His concession left Justice Elena Kagan struggling to understand exactly what his position was.
"It's a little bit of a peculiar situation, isn't it?" she said. "I don't know exactly what to make of this. Do you think that that's right, or do think that it's wrong?"
Ames has worked at the department, which oversees juvenile corrections, since 2004. She was promoted to administrator of the department's Prison Rape Act Elimination Act program in 2014 and applied for a position known as bureau chief in 2019. She not only didn't get the bureau chief position but was demoted around the same time, with her pay dropping from $47.22 per hour to $28.40.
Justice Sonia Sotomayor said Ames's allegations were enough to "give rise to an inference of discrimination" and require the employer to provide an explanation.

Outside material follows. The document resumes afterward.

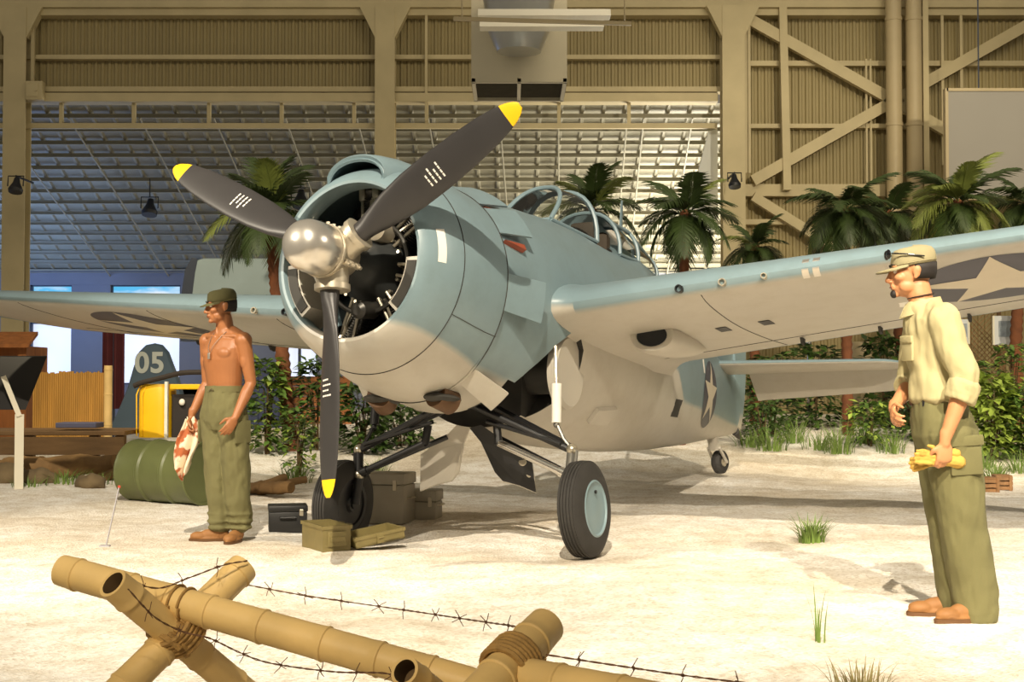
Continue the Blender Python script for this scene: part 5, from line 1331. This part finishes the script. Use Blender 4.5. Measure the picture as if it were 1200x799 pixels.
tr1 = solid(tb, .007, 'trousers', M_trou, P1, 3, cloth_noise(.013, 13, 7, 3))
mb = Blob(); g = []
for z, k in ((1.068, 1.035), (1.112, 1.035)): g.append([t1(.157*k*cos(a), .112*k*sin(a), z) for a in [2*pi*j/40 for j in range(40)]])
mb.rings(g, cap0=False, cap1=False); g2 = [[v*1 for v in r] for r in g]
mb.build('waistband', M_trou, tr1)
MB().tube([t1(.02*k, -.122-.003*(k % 2), 1.09-.012*abs(k)) for k in (-1, 0, 1)], .006, 8).build('drawstring', M_web, tr1)
for s in (1, -1):
    q = (hip[s].lerp(kn[s], .35)); d = t1(s, -.1, 0); a_ = t1(0, 1, 0)
    MB().box(q+d*.105, (.016, .14, .16), Matrix.Rotation(yw, 3, 'Z'), bev=.006).build('thigh_pocket', M_trou, tr1)
shoe(Vector((.115, .045, 0)), (-.18, -1), P1, M_boot, M_sole); shoe(Vector((.03, .02, 0)), (-1, -.12), P1, M_boot, M_sole)
def cap(b, par, m, brimL=.07, hh=.085):
    c = MB(); g = []
    for z, rx, ry in ((.040, .083, .106), (.062, .085, .108), (.085, .0835, .105), (.105, .079, .10), (.120, .068, .088), (.129, .048, .062), (.133, .024, .03), (.134, .002, .002)):
        g.append([H(b, rx*cos(a), .012+ry*sin(a), z+(.012*sin(a) if z < .1 else .006*sin(a))) for a in [2*pi*k/40 for k in range(40)]])
    c.rings(g, cap0=False); o = c.build('cap', m, par)
    o.modifiers.new('s', 'SOLIDIFY').thickness = .004
    br = MB(); up, dn = [], []
    n = 18
    for e, th in ((0, 0), (1, 0)):
        pass
    g = []
    for j in range(5):
        u = j/4; row = []
        for k in range(n+1):
            a = R(200)+R(140)*k/n; y = .012+.106*sin(a); x = .084*cos(a); f = math.sin((k/n)*pi)**.7
            row.append((x*(1+.05*u*f), y-brimL*u*f, .044+.012*sin(a)-.020*u*f-.012*u*abs(cos(a))))
        g.append(row)
    T = [[H(b, x, y, z+.002) for x, y, z in r] for r in g]; Bm = [[H(b, x, y, z-.002) for x, y, z in r] for r in g]
    loops = [t+list(reversed(q)) for t, q in zip(T, Bm)]
    br.rings(loops); br.build('brim', m, o)
    MB().tube([H(b, .0845*cos(a), .012+.1075*sin(a), .052+.012*sin(a)) for a in [2*pi*k/40 for k in range(41)]], .0025, 6).build('seam', m, o)
    return o
cap(b, P1, M_capo, .058)
def hair_of(b, par, low=-.05):
    h = MB(); g = []
    for z, rx, ry in ((low, .070, .092), (low+.03, .0765, .1), (.02, .0785, .102), (.05, .079, .103)):
        g.append([H(b, rx*cos(a), .018+ry*sin(a), z) for a in [R(-8)+R(196)*k/24 for k in range(25)]])
    h.rings(g, closed=False, cap0=False, cap1=False); o = h.build('hair', M_hair, par); o.modifiers.new('s', 'SOLIDIFY').thickness = .006
hair_of(b, P1, -.035)
ch = crom([t1(-.058, .03, 1.515), t1(-.062, -.045, 1.49), t1(-.04, -.115, 1.40), t1(-.008, -.131, 1.345), t1(.02, -.122, 1.40), t1(.058, -.05, 1.49), t1(.056, .03, 1.515)], 8)
o = MB().tube(ch, .0022, 6).build('neck_chain', M_chrome, P1); MB().box(t1(-.010, -.139, 1.325), (.024, .004, .044), Matrix.Rotation(yw, 3, 'Z'), bev=.0015).build('dog_tag', M_alu, o)
# rag in his right hand
rw = p+wr[-1]+Vector((-.01, -.01, -.10)); mrag = bpy.data.materials.new('stained_rag'); mrag.use_nodes = True; nt = mrag.node_tree; bs = nt.nodes['Principled BSDF']
tc = nt.nodes.new('ShaderNodeTexCoord'); nn = nt.nodes.new('ShaderNodeTexNoise'); nn.inputs['Scale'].default_value = 9; nn.inputs['Detail'].default_value = 3; nt.links.new(tc.outputs['Object'], nn.inputs[0])
rr = nt.nodes.new('ShaderNodeValToRGB'); rr.color_ramp.elements[0].position = .50; rr.color_ramp.elements[1].position = .56; rr.color_ramp.elements[0].color = lin((226, 208, 180))+(1,); rr.color_ramp.elements[1].color = lin((168, 92, 52))+(1,)
nt.links.new(nn.outputs[0], rr.inputs[0]); nt.links.new(rr.outputs[0], bs.inputs['Base Color']); bs.inputs['Roughness'].default_value = .9
mb = MB(); L = []
for j in range(29):
    t = j/28; row = []
    for k in range(25):
        u = -1+2*k/24; w = .030+.065*math.sin(min(1, t*1.7)*pi/2)*(1-.45*max(0, t-.45)/.55)
        x = u*w-.035*t+.02*sin(t*5); y = .026*sin(u*7+t*2)*(.4+t)-.01; z = .075-.46*t*(1-.35*abs(u-.0)**1.3)+.01*sin(u*9)
        row.append(mb.v((x, y, z)))
    L.append(row)
for a_, b_ in zip(L, L[1:]):
    for k in range(24): mb.face([a_[k], a_[k+1], b_[k+1], b_[k]])
rg = mb.build('rag', mrag, smooth=80, recalc=False); rg.modifiers.new('s', 'SOLIDIFY').thickness = .006; rg.location = rw
tag(rg, 'white rag with rust-brown stains hanging from the shirtless man\'s hand', 'rag')
# --- the man in the khaki shirt, seen in profile
p = at(1116, 722, 6.3); p.z = gz(p.x, p.y)
P2 = empty('person', p, 0, 'person in khaki shirt, olive trousers and cap seen in profile holding yellow gloves', 'person')
yw2 = R(-100); b = Blob()
def t2(x, y, z, ox=0): v = rotz((x, y, z), yw2); v.x += ox; return v
def s2(z, hw, hd, ox): return (ox, 0, z, hw, hd)
TOR = [s2(.92, .155, .105, -.045), s2(1.04, .145, .10, -.06), s2(1.14, .142, .102, -.065), s2(1.26, .160, .112, -.072), s2(1.36, .165, .112, -.085), s2(1.43, .15, .092, -.10), s2(1.48, .10, .07, -.118), s2(1.52, .06, .058, -.135)]
b.loft(TOR, yw2)
hc = Vector((-.178, .01, 1.655)); b.limb([Vector((-.125, 0, 1.47)), Vector((-.15, .004, 1.60))], [.06, .055]); b.limb([Vector((-.15, 0, 1.55)), hc+Vector((.01, 0, -.03))], [.055, .055])
b.head(hc, R(-98), R(3))
# near arm is his left (towards the camera), far arm his right
SH = {1: Vector((-.085, -.185, 1.43)), -1: Vector((-.10, .185, 1.43))}; EL = {1: Vector((-.015, -.235, 1.11)), -1: Vector((-.11, .235, 1.13))}; WRi = {1: Vector((-.105, -.235, .865)), -1: Vector((-.255, .06, 1.01))}
for s in (1, -1):
    q1 = SH[s].lerp(EL[s], .45); q2 = EL[s].lerp(WRi[s], .3); b.limb([SH[s], q1, EL[s], q2, WRi[s]], [.054, .048, .039, .042, .027])
b.hand(WRi[1], Vector((-.04, .0, -1)), Vector((-.15, 1, 0)), Vector((-1, -.1, 0)), .75)
b.hand(WRi[-1], Vector((-.25, -.75, -.45)), Vector((.9, -.3, .1)), Vector((.1, .0, 1)), .6)
AN = {1: Vector((.075, -.06, .09)), -1: Vector((.03, .06, .09))}; HP = {1: Vector((-.045, -.085, .93)), -1: Vector((-.045, .085, .93))}; KN = {s: HP[s].lerp(AN[s], .5)+Vector((-.005, 0, 0)) for s in (1, -1)}
for s in (1, -1): b.limb([HP[s], KN[s], AN[s]], [.085, .055, .04])
solid(b, .0055, 'body', M_skin2, P2, 3); face_bits(b, P2, M_hair, M_skin2)
tb = Blob(); tb.loft([s2(.80, .12, .12, -.035), s2(.87, .165, .145, -.04), s2(.96, .168, .145, -.045), s2(1.04, .155, .125, -.055), s2(1.07, .150, .118, -.058)], yw2)
for s in (1, -1):
    tb.limb([HP[s]+Vector((.01, 0, -.03)), HP[s].lerp(KN[s], .5)+Vector((.012, 0, 0)), KN[s]+Vector((.012, 0, 0)), KN[s].lerp(AN[s], .55)+Vector((.014, 0, 0)), AN[s]+Vector((.016, 0, .02)), AN[s]+Vector((.022, 0, -.045))], [.124, .124, .114, .108, .106, .102] if s > 0 else [.120, .114, .10, .094, .092, .09], 22)
tr2 = solid(tb, .007, 'trousers', M_trou, P2, 3, cloth_noise(.011, 12, 6, 8))
q = HP[1].lerp(KN[1], .28)
pk = MB().box(q+Vector((.035, -.112, -.03)), (.15, .022, .17), Matrix.Rotation(R(-4), 3, 'Y'), bev=.008).build('cargo_pocket', M_trou, tr2); MB().box(q+Vector((.035, -.118, .045)), (.16, .026, .05), Matrix.Rotation(R(-4), 3, 'Y'), bev=.006).build('pocket_flap', M_trou, pk)
mb = MB(); g = []
for z in (1.035, 1.075): g.append([Vector((-.058, 0, z))+rotz((.157*cos(a), .126*sin(a), 0), yw2) for a in [2*pi*j/44 for j in range(44)]])
mb.rings(g, cap0=False, cap1=False); bl = mb.build('belt', M_web, P2); bl.modifiers.new('s', 'SOLIDIFY').thickness = .006
MB().box(Vector((.075, -.03, 1.055)), (.02, .06, .06), bev=.004).build('belt_pouch', M_black, bl)
for a in (.0, .5, 1.0, 1.6): MB().box(Vector((-.15-.02*a, -.09+.06*a, 1.045)), (.018, .045, .06), Matrix.Rotation(R(-30+20*a), 3, 'Z'), bev=.004).build('belt_clip', M_black, bl)
shoe(Vector((.135, -.065, .0)), (-1, -.30), P2, M_boot, M_sole); shoe(Vector((.075, .075, .0)), (-1, -.06), P2, M_boot, M_sole)
# shirt: torso, sleeves to the elbow with rolled cuffs, collar, pocket
sb_ = Blob(); sb_.loft([s2(1.025, .150, .122, -.052), s2(1.05, .172, .140, -.055), s2(1.10, .172, .136, -.060), s2(1.18, .166, .128, -.066), s2(1.27, .178, .133, -.072), s2(1.37, .180, .128, -.085), s2(1.43, .168, .108, -.10), s2(1.485, .112, .082, -.118), s2(1.515, .078, .074, -.128)], yw2)
for s in (1, -1):
    q1 = SH[s].lerp(EL[s], .45); sb_.limb([SH[s], q1, EL[s]+Vector((0, 0, .06)), EL[s].lerp(WRi[s], .08)], [.072, .072, .066, .064], 18)
    sb_.limb([Vector((-.11, 0, 1.47)), SH[s]], [.06, .068])
sb_.ell(Vector((.035, .02, 1.10)), (.055, .12, .09))
shirt = solid(sb_, .007, 'shirt', M_shirt, P2, 3, cloth_noise(.013, 14, 6, 21))
for s in (1, -1):
    d = (WRi[s]-EL[s]).normalized(); c = EL[s].lerp(WRi[s], .10); cf = Blob()
    for k in range(3): cf.lathe([(-.028, .058), (-.03, .072-.002*k), (-.012, .078-.002*k), (.012, .078-.002*k), (.028, .070), (.026, .05)], c+d*(-.025+.022*k), d, 28)
    solid(cf, .006, 'rolled_cuff', M_shirt, shirt, 2, cloth_noise(.006, 25, 12, 4))
cl = Blob()
for s in (1, -1):
    pts = [Vector((-.128, 0, 1.52))+rotz((s*.074*sin(a), .074*cos(a), -.0-.03*(1-cos(a))*.6), yw2) for a in [pi*k/10*.92 for k in range(11)]]
    g = []
    for k, q in enumerate(pts):
        o_ = (q-Vector((-.128, 0, q.z))).normalized(); t_ = k/10
        g.append([q+Vector((0, 0, .022)), q+o_*.008+Vector((0, 0, .024)), q+o_*(.026+.012*t_)+Vector((0, 0, -.024-.022*t_)), q+o_*(.018+.010*t_)+Vector((0, 0, -.026-.022*t_))])
    cl.rings(g)
cl.build('collar', M_shirt, shirt)
pk = MB().box(t2(.085, -.137, 1.29, -.072), (.10, .012, .115), Matrix.Rotation(yw2+R(22), 3, 'Z'), bev=.004).build('chest_pocket', M_shirt, shirt); MB().box(t2(.085, -.143, 1.335, -.072), (.108, .012, .035), Matrix.Rotation(yw2+R(22), 3, 'Z'), bev=.004).build('pocket_flap', M_shirt, pk)
for z in (1.15, 1.24, 1.33, 1.41): MB().lathe([(0, .006), (.004, .006), (.004, 0)], t2(.012, -.134+.02*max(0, z-1.36)/.05, z, -.074), t2(0, -1, 0), 10).build('button', M_web, shirt)
cap2 = cap(b, P2, M_capk, .075); hair_of(b, P2, -.03)
mb = MB()
for s in (1, -1): mb.ell(H(b, s*.032, -.108, .098), (.028, .012, .024), b.HM, 16, 10)
mb.tube([H(b, -.01, -.118, .10), H(b, .01, -.118, .10)], .004, 8)
for s in (1, -1): mb.tube([H(b, s*.06, -.098, .10), H(b, s*.088, -.03, .09), H(b, s*.092, .05, .075)], .0035, 8)
mb.build('sunglasses', mat('black_lens', (16, 16, 18), .15), cap2)
MB().ell(H(b, 0, -.090, -.094), (.022, .017, .020), b.HM, 14, 10).build('goatee', M_hair, P2)
MB().tube([Vector((-.139, 0, 1.545))+rotz((.0605*cos(a), .0605*sin(a), .012*sin(a)), yw2) for a in [2*pi*k/30 for k in range(31)]], .003, 6).build('neck_cord', M_hair, P2)
# yellow work gloves held in his left hand
M_glv = mat('yellow_glove', (186, 148, 66), .85, 0, .08, 8, .1, 150)
def glove(loc, rz, ry, label, seed):
    g = Blob(); g.ell((0, 0, 0), (.065, .022, .045)); g.limb([(.05, 0, 0), (.12, .004, .004)], [.036, .046]); g.ell((.12, 0, .003), (.02, .03, .05))
    for k in range(4): g.limb([(-.04, .004*k, -.033+.022*k), (-.09, .01-.004*k, -.040+.024*k), (-.125+.01*abs(k-1.5), .006, -.045+.025*k)], [.015, .014, .011], 10)
    g.limb([(-.0, -.01, .035), (-.04, -.02, .065), (-.065, -.02, .07)], [.016, .014, .012], 10)
    o = solid(g, .005, 'work_glove', M_glv, None, 3, cloth_noise(.008, 22, 22, seed)); o.location = loc; o.rotation_euler = (0, ry, rz); o.scale = (.84, .8, .74); return tag(o, label, 'glove', None)
hw = p+WRi[1]+Vector((-.01, .0, -.085))
glove(hw+Vector((-.02, .028, -.005)), R(5), R(10), 'nearer yellow work glove gripped in the fist of the man at right', 2)
glove(hw+Vector((-.03, .062, -.010)), R(-8), R(-14), 'yellow work glove on the thigh side, behind the other glove', 7)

Ames' lawyer, Xiao Wang, said the case presented only a "narrow question" and wouldn't open the way for a deluge of new lawsuits. He said more than half the federal appeals courts already don't apply the background-circumstances rule.
"We don't see those circuits having some sort of flood of litigation," Wang said.

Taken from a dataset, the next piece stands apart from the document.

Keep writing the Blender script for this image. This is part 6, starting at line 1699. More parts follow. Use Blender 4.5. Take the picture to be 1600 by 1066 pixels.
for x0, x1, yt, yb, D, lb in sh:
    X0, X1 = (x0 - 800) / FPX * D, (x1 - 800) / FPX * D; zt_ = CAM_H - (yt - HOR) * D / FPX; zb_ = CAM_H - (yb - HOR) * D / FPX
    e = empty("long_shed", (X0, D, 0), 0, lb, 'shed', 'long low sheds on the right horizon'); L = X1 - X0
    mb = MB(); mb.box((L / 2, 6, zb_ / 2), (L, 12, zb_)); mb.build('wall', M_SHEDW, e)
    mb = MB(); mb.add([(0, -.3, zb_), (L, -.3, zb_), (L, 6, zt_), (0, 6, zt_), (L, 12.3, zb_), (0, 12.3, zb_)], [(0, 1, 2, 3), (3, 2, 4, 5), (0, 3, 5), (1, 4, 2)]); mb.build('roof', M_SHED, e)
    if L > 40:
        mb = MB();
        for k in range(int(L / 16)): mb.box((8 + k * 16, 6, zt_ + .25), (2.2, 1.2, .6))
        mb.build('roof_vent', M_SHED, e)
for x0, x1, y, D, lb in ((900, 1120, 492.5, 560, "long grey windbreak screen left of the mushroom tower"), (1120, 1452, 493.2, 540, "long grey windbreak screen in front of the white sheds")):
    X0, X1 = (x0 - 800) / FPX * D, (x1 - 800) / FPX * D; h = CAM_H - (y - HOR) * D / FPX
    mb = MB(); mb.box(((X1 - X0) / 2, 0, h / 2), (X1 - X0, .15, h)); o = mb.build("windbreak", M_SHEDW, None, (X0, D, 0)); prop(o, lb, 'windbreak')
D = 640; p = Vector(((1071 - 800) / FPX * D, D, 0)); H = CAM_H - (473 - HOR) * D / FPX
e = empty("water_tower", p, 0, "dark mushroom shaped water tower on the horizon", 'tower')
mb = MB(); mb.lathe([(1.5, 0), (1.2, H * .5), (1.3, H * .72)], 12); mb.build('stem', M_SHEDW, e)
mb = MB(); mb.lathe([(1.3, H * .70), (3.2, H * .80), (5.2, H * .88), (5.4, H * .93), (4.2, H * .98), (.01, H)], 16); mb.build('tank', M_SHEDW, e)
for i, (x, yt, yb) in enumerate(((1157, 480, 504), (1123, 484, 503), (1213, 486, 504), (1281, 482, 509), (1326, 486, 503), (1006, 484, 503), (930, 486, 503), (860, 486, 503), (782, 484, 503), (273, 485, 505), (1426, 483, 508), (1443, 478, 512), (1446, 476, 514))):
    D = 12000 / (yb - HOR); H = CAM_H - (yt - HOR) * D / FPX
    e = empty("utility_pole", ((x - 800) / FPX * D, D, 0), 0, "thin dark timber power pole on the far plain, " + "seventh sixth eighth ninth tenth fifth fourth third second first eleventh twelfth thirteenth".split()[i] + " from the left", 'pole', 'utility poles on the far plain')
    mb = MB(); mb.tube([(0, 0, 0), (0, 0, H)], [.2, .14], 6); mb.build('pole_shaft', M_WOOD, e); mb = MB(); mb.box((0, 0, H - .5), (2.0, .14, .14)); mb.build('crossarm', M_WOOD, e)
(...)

Ohio officials say that Ames was demoted as part of a broader restructuring and that the new department director found her difficult to work with. Gaiser on Wednesday added that Ames hadn't shown that department officials were even aware of her sexual [preference].
The Trump administration is backing Ames in the case, as did the Biden administration before the Jan. 20 inauguration.
Ames's supporters in the case include the America First Legal Foundation, which was co-founded by Stephen Miller, now Trump's deputy chief of staff. The group said the background-circumstances rule "is highly suspect in this age of hiring based on 'diversity, equity, and inclusion.'"
The case is Ames v. Ohio Department of Youth Services, 23-1039.